Costuming is definitely something that I am pulled to in dance performance, though I don’t often give too much thought to the specific materials involved. But watching Dicotomia Del Silencio, the newest full-length work from Rogelio López & Dancers, I was haunted by the black brocade fabric used for the pants and sleeveless tunics. It was layered, weighty and significant, and as the night went on, would prove to be an ideal mirror for the quintet’s heavy narrative threads.

Silencio was a dance of heady, raw themes, which were unpacked through a mosaic of scenes and vignettes. And at the center of them all was the oft painful and lengthy journey of personal processing. As Andrew Merrell, Alexandria Whaley, Kevin Gaytan, Rebecca Johnson and López moved from chapter to chapter, several penetrating lines of inquiry emerged. How does care, attention and the passage of time affect past experiences? How do we try and help each other through challenging discoveries? With those overtures, are we actually providing comfort or just trying to make ourselves feel better? Are we allowing each other the freedom and time to truly process grief and trauma? When is it the right moment to reach out and when is it time to let go?

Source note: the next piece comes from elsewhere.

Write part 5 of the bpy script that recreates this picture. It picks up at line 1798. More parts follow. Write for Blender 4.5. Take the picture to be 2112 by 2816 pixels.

Aptly, the idea of embrace factored heavily into Silencio’s choreography. Traditional hugs abounded as did more abstract musings on the motif. Dancers would wrap around each other’s legs and gently cradle another’s head in the palm of their hand. In contrast, there were several solo statements counterpointing this sense of togetherness. Dancers backed away from the group; legs swam through the air, like they were treading water; López unhurriedly traversed the outside perimeter of the Shawl-Anderson studio space. The message: sometimes trudging through emotions and events is benefitted by the presence of others, and sometimes it isn’t. Much of Silencio’s phrase material was slow, methodical and ritualized, which matched well with its focus on processing and healing. But there was also plenty of intense, high-throttle movement: energetic rebounding, precarious cantilevered balances, bodies collapsing onto the floor. In these instants, pain, desperation, anger and disbelief washed over the room.

Photo Ryan Kwok
An integral trope in Silencio was the use of hand-held LED lights, which illuminated each dance episode, primarily from above. This lighting design (also by López) had a very powerful and intriguing dual effect. On one hand, it intimately emphasized all of emotional work that was playing out on stage. At the same time, because the handheld lights were utilized throughout the hour-long work, they had an anesthetizing quality as well, which fit like a hidden narrative fiber. Navigating extreme seasons and remembering unimaginable circumstances often requires a little anesthetic. Framing Silencio was a score composed and performed by David Franklin. Chimes, gongs, guitar, piano, even keys affixed to a long, wooden board contributed musical melodies and sound effects. While the music felt like a good fit for the piece, I did wonder if maybe the overall volume could have been adjusted. At times, the music was too loud for the studio venue and ended up pulling focus from what was happening onstage.